Özet: yeterince türkseniz her kız eninde sonunda kezbana dönüşür.
görsel
Bu yılbaşını fransız sevgilimle geçirmeye söz vermiştim. Daha doğrusu eski sevgilimle.
Bu anlatacağım şey, "bir haftalık muhteşem bir ilişkinin içine nasıl sıçılır" rehberine ek olarak,hayatınız boyu duyacağınız en rezil yılbaşının hikayesidir. Bu kadar iddialı konuşuyorum. Yalnız çok dalga geçmeyin,olay taze. Hâlâ yastayım.
Melina'ya söz vermiştim;yıl başını onun ailesiyle kutlayacaktık. Her şey çok çabuk ilerlemişti ve kendisi ailesini çok sevdiği için yılbaşını onlarla geçirmek istiyordu. Yıl içinde çok sık görüşemeyebiliriz diye benimle de geçirmek istiyordu.
Ailesinin evine yıl başı yemeğine gitmeden önce beni kenara çekti ve iyi bir izlenim bırakmamı, her şeyin mükemmel olmasını istediğini söyledi. Bu isteğine küstahça bir tavırla,sanki sözlük kızıymışım da bana mesaj atmış gibi cevapladım. ilk izlenim dediğin benden sorulurdu.
Kızın evine gittik. Annesi 40lı yaşlarında ama tam bizim kafada bir kadın(babası evde değildi). Konuştuk,sohbet ettik,güldük,eğlendik.
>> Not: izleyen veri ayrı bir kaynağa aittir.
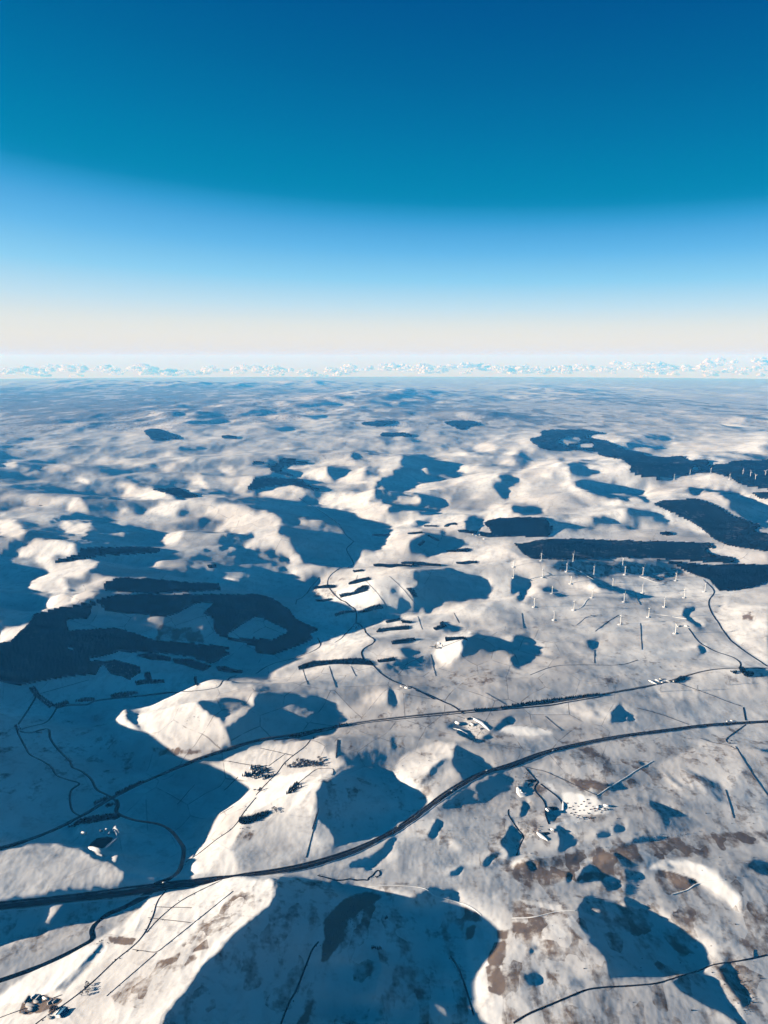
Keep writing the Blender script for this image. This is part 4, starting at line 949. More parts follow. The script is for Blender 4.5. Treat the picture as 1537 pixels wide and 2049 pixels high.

Bir baktık saat olmuş 11:30. hassiktir dedim, fransızca'da sevişelim demekmiş. Sonra annesi gömleğin düğmele-yok yok olmadı öyle bir şey. Zaten saati fark eder etmez mutfağa koştu annesi. Dedi ki "Biftekler oldu! Haydi sofraya!"
Olmuşmuş. Masaya geçtik,biftekler geldi,ooo ne güzel kokuyor falan modundayım. Bıçağı bir batırdım; vıyyyç. O anda aklıma geldi, bu gavur milletinde kimileri bifteği böyle az pişmiş, çok az pişmiş falan yer. Ben de yerim aslında az pişmiş ama bu kadar az pişmişini de hiç görmedim,yenilecek gibi değil. Lady Gaga giymişti ya hani,heh içi aynen o işte. Kafamı sola çevirdim Melina hiç oralı değil,başlamış bifteği çiğnemeye. Annesine baktım o yarılamış bile ayı. Acilen bir çözüm bulmalıydım. "Yalnız ben veganım" falan da diyemezdim çünkü çoktan "Oo süper kokuyor" deme gafletinde bulundum.
görsel
Neyse ki o anda annesi kalktı ve mutfağa gitti. işe bak ki Melina da ayaklandı. Odanın köşesindeki müzik setinin önüne oturdu, alt rafta bir şeyler aramaya başladı.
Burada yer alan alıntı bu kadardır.